Legislators: One aspect about state budget is clear: Do not expect much help from Bobby Jindal _lowres

Louisiana Gov. Bobby Jindal addresses the opening session of the Louisiana State Legislature in Baton Rouge, La., Monday, April 13, 2015. (AP Photo/Gerald Herbert, Pool)

In naming her 1997 memoir “Wait Till Next Year,” historian Doris Kearns Goodwin aptly summarized what it was like to be a Brooklyn Dodgers fan, an allegiance that forced her to think of victory as something in the distance, never near at hand.

“Wait Until Next Year” might also describe Louisiana’s transportation policy, which usually has been an exercise in hope deferred.

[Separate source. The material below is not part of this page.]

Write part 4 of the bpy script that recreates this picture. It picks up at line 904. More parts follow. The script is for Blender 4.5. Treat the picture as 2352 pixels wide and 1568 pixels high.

This year, as in previous years, the Legislature didn’t do much to improve the sorry condition of so many of the state’s roads and bridges. Wary of new taxes in an election year, lawmakers this session rejected various measures to raise revenue for basic infrastructure. One of the defeated bills, HB778, would have raised the state sales tax by $7.5 billion over a decade to fund 16 major projects. HB777, which would have raised the gasoline tax by 10 cents per gallon to generate $300 million per year for road and bridge work and other improvements, also got a cold shoulder from lawmakers.

State Rep. J. Rogers Pope, a Denham Springs Republican, said he opposed a 1-cent increase in sales taxes because his constituents believe dollars now meant for roads and highways aren’t being used properly. Roughly $70 million per year is moved from the Transportation Trust Fund to State Police. These kinds of budgetary gimmicks have a long history at the Capitol, but they’ve flourished during the administration of Gov. Bobby Jindal, as he engages in shell-game tactics to shore up state finances without seeking new revenues.

The public should be skeptical of a so-called trust fund in which trust gets such short shrift, and surely the first step in building public support for transportation spending is an honest accounting of how current state tax dollars ostensibly set aside for roads and bridges are being used.

But even when the politically expedient bookkeeping of the state budget is factored in, an undeniable reality looms: State spending on infrastructure simply hasn’t kept pace with the state’s growth. Creating — and selling — a credible plan for addressing Louisiana’s $12 billion backlog in infrastructure needs should be at the top of the to-do list when Louisiana’s next governor takes office in January.

For any prospect of meaningful change on this issue, of course, we’ll have to wait until next year.